The Space Inbetween

fourth year claire torak 

Noah_Claire_Color.jpg

photo by noah buchanan

It is an odd thing to be told by someone you consider to be an incredibly close friend and trusted confidant that even though they’ve known you for three years, they don’t really know you. Sitting on the floor of her living room, blinking at her through glazed-over eyes, I began to cry. She was right, and we both knew it. 

I’ve lived my entire life believing in my silence. My secrets were mine and mine alone, stuffed into the pockets of my chest in hopes that they would disappear. I convinced myself that if I let people have all of the pieces of me, they’d learn that there wasn’t that much to love and leave.

It was then, as I sat curling my fingers into the carpet, that I realized it was time to let go of my fear and find my voice. 

The word “change” has always carried a negative connotation for me. I don’t want to acknowledge what I can’t control, and change often makes it feel as though my life is slipping through my fingers, no matter how many times I try to keep it contained in my palms. In a world where the only day-to-day constant is change itself, there is nothing left for me to hold onto. Life is shifting underneath my feet, and it’s taking me with it. 

Our lives are now dictated by distance. It feels as though everything is happening in the space between. Between friends, between words, between two strangers standing in line at the grocery store. I think that all of the change, good and bad, is happening there too. 

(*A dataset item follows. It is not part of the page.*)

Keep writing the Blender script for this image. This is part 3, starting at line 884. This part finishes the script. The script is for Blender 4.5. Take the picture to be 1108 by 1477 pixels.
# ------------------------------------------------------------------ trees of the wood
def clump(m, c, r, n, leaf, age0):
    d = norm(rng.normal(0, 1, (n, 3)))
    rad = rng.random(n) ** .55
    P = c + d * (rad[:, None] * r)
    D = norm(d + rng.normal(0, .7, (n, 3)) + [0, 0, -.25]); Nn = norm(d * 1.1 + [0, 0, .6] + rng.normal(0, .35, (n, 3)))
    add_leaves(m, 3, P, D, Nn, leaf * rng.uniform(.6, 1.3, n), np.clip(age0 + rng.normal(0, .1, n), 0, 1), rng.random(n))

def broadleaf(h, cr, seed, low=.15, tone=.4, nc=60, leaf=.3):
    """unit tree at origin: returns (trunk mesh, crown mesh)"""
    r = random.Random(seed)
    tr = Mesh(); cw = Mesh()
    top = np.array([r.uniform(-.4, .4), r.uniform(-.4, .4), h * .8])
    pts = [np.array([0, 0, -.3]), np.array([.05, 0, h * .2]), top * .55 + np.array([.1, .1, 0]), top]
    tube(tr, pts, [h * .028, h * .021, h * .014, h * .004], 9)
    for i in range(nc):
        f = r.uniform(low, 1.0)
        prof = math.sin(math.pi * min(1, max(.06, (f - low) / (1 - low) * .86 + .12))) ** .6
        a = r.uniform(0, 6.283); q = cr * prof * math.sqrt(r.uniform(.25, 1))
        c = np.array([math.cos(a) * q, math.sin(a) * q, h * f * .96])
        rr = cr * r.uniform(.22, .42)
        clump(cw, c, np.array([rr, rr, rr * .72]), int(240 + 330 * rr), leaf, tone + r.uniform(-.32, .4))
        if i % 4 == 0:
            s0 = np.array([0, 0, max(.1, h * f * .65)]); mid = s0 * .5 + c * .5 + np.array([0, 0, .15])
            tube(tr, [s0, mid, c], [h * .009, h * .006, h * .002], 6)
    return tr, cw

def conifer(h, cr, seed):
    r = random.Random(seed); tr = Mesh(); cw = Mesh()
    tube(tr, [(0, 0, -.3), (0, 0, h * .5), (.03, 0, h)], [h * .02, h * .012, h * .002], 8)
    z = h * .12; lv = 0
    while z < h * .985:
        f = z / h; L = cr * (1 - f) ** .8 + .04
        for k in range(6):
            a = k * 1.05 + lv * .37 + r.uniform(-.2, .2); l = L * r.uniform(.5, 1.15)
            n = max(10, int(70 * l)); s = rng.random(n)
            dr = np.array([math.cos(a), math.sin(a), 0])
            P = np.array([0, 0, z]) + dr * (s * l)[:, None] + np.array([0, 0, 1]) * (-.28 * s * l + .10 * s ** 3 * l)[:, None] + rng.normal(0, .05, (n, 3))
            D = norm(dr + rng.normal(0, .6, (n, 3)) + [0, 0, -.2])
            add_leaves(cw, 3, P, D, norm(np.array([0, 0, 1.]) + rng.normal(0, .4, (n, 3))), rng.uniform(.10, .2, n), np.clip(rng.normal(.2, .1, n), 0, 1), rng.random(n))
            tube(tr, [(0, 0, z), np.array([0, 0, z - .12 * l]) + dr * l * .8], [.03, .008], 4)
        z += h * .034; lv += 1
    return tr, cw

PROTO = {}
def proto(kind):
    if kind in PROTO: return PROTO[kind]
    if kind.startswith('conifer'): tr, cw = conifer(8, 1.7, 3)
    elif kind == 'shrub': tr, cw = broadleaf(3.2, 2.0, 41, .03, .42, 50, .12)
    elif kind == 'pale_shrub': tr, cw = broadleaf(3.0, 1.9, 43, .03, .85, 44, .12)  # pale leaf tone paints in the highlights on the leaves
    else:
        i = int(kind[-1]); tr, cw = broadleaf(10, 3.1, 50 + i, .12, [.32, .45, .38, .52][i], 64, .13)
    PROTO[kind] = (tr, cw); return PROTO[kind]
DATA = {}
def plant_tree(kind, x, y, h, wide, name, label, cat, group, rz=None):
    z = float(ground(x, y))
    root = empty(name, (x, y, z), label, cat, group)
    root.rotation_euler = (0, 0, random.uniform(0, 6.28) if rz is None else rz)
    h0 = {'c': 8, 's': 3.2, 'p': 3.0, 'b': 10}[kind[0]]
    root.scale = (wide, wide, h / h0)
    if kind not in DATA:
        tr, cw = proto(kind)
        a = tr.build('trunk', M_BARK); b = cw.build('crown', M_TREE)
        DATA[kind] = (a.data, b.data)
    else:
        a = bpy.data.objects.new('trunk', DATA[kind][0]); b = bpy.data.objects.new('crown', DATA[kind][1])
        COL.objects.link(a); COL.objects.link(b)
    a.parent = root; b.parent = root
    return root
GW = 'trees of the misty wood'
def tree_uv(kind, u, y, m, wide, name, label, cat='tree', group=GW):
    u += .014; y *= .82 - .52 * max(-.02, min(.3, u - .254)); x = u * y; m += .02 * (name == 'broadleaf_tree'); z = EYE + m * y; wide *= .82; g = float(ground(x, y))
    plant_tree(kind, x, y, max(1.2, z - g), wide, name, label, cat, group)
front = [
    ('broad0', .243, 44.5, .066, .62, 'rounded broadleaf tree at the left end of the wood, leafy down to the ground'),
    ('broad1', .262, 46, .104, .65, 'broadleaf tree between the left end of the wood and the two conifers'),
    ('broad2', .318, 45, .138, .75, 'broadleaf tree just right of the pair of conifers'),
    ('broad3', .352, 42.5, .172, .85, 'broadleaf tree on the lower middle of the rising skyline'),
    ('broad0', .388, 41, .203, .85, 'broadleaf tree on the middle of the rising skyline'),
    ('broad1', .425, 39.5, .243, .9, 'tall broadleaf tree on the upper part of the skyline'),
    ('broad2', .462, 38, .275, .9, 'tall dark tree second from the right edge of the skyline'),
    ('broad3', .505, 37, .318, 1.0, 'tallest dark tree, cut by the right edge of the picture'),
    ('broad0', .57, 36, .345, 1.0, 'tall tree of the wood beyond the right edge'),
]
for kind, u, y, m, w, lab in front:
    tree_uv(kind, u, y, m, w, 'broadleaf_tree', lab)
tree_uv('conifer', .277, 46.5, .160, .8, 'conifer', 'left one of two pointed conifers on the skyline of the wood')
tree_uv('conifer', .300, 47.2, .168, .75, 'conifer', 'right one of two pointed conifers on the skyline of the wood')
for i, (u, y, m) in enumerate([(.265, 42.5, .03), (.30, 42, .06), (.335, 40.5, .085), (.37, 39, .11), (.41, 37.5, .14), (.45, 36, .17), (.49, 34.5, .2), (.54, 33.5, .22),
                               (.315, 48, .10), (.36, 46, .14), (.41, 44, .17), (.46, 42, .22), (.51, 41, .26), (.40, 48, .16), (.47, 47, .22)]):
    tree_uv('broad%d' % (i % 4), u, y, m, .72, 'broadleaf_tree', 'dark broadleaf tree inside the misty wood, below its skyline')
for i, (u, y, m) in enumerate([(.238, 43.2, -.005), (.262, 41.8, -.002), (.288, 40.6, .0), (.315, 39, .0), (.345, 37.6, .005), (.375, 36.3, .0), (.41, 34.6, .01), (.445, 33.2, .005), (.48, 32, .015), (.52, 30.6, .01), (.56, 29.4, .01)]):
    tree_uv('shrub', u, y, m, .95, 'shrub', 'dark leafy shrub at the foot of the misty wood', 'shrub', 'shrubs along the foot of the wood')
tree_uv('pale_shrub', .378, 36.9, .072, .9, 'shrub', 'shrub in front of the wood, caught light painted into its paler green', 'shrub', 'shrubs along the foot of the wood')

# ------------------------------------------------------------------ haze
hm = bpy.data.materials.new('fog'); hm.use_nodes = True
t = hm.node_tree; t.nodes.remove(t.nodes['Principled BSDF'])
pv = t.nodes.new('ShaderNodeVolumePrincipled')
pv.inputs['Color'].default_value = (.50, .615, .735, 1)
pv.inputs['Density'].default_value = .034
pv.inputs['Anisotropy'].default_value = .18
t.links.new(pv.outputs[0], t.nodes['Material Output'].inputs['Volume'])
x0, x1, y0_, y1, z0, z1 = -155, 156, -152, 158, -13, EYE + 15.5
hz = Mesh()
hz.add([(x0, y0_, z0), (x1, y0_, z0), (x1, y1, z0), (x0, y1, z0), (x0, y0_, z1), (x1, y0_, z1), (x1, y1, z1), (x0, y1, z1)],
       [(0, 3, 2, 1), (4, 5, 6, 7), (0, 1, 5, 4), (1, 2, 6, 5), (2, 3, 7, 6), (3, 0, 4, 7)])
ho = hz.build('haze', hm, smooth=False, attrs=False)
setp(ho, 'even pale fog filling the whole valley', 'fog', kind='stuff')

The good thing about space is that it’s a blank slate. It waits to be cluttered and transformed as we learn to fill it with life and meaning. It is nothing but openness—an openness that has provided me the patience to grow. Over the last few months, I have stretched my arms into that emptiness and made it mine. 

Slowly, all of my gaps are being closed. Little by little, honesty is slipping out of me. My words, my truths, are taking up the space they deserve instead of being stuck to my tongue. In replacing my emotional withdrawal with sincere, intentional communication, my life has become much sweeter. My friendships are more meaningful, more equal. My heart is much lighter. In giving away every part of myself, I’ve gotten a whole new world in return. 

The other day, one of my friends told me that I had grown immeasurably since the start of the year. I hadn’t noticed. Maybe that’s why I’ve gotten so good at keeping my plants alive recently—I’ve learned to stop drowning them at the roots.